* **INFORMATION PROVIDED**:

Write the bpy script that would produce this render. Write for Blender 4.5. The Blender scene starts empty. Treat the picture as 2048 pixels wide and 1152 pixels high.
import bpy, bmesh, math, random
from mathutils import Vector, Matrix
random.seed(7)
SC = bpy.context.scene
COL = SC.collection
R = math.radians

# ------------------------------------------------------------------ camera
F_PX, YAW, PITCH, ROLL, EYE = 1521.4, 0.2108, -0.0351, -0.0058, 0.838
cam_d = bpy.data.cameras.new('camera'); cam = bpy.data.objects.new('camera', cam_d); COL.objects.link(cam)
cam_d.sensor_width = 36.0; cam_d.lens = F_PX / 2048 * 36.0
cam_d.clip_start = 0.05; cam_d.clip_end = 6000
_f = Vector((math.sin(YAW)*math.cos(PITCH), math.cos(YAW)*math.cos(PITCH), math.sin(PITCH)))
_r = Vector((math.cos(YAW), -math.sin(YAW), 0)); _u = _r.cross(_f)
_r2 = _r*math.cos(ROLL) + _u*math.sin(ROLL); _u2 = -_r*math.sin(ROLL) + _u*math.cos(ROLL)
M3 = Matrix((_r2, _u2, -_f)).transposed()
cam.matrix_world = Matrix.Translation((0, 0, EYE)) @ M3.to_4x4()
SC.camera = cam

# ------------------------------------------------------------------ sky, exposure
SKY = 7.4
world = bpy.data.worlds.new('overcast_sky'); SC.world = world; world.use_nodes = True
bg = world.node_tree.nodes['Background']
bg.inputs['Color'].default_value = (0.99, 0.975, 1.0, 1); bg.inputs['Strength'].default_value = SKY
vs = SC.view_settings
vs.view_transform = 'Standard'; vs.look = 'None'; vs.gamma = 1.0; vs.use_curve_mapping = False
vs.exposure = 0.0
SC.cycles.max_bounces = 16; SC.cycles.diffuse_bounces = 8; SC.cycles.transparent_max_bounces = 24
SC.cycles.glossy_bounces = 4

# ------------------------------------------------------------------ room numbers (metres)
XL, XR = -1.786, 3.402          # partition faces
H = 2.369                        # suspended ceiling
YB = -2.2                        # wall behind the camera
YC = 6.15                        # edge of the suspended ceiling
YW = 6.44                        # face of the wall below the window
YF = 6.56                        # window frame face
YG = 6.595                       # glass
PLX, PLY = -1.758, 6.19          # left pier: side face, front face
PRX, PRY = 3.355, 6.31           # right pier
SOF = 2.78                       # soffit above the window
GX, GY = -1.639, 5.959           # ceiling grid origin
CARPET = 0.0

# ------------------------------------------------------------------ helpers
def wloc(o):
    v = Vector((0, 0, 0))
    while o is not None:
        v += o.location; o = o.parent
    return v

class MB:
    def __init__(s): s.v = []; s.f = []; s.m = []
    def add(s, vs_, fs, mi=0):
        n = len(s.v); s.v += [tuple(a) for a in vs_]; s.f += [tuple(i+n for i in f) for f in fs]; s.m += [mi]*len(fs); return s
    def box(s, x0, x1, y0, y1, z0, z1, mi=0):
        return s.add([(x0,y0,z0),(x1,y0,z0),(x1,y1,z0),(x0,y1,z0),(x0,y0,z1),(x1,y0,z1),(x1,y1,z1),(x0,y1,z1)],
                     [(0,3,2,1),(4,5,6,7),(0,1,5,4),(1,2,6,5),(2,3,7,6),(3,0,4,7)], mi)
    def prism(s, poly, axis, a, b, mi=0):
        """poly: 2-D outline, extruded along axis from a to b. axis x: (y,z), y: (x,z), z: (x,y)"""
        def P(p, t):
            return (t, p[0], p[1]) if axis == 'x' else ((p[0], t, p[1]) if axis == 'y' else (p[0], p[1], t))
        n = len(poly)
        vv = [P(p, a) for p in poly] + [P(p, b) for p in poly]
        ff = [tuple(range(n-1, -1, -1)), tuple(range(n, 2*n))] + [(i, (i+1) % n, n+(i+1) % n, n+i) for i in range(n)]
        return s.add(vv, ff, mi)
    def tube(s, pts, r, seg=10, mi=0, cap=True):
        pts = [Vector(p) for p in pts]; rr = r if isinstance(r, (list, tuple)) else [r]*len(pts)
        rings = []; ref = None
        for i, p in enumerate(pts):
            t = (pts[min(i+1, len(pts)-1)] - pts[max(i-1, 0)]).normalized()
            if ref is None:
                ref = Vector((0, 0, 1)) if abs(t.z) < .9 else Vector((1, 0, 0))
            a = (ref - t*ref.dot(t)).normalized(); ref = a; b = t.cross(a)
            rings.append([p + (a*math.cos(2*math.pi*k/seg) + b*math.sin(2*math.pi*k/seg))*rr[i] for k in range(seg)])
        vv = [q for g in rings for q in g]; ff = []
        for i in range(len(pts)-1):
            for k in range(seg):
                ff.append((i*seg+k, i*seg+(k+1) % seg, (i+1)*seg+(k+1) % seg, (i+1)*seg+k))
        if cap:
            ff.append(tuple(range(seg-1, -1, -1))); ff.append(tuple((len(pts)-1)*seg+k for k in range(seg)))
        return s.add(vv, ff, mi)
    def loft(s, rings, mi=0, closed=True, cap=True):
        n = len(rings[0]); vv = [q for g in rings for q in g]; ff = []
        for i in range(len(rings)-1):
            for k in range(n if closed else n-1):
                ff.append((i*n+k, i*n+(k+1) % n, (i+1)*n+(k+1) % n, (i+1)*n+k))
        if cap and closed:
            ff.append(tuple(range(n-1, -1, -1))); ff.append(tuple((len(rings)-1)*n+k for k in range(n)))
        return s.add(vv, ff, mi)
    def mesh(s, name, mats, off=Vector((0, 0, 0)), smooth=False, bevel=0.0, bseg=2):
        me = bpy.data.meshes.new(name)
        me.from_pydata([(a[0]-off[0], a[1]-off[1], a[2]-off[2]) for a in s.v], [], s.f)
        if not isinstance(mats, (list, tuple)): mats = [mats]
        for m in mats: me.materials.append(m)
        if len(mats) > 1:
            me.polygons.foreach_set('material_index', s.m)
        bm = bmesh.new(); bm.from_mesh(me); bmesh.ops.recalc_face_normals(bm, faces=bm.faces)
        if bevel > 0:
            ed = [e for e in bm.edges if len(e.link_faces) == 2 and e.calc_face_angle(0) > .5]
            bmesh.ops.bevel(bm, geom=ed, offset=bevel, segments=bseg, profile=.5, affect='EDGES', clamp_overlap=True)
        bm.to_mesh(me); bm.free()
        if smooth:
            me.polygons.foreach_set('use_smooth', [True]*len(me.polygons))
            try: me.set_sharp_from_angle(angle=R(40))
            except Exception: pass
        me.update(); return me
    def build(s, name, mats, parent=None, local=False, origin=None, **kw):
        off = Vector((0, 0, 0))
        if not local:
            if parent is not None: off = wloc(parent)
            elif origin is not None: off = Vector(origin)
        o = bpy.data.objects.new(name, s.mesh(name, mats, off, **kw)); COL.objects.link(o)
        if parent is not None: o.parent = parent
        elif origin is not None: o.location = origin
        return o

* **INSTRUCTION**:
Write out every line of the data that holds the word "scene".

* **COMPLETE OUTPUT**:
Write the bpy script that would produce this render. Write for Blender 4.5. The Blender scene starts empty. Treat the picture as 2048 pixels wide and 1152 pixels high.
SC = bpy.context.scene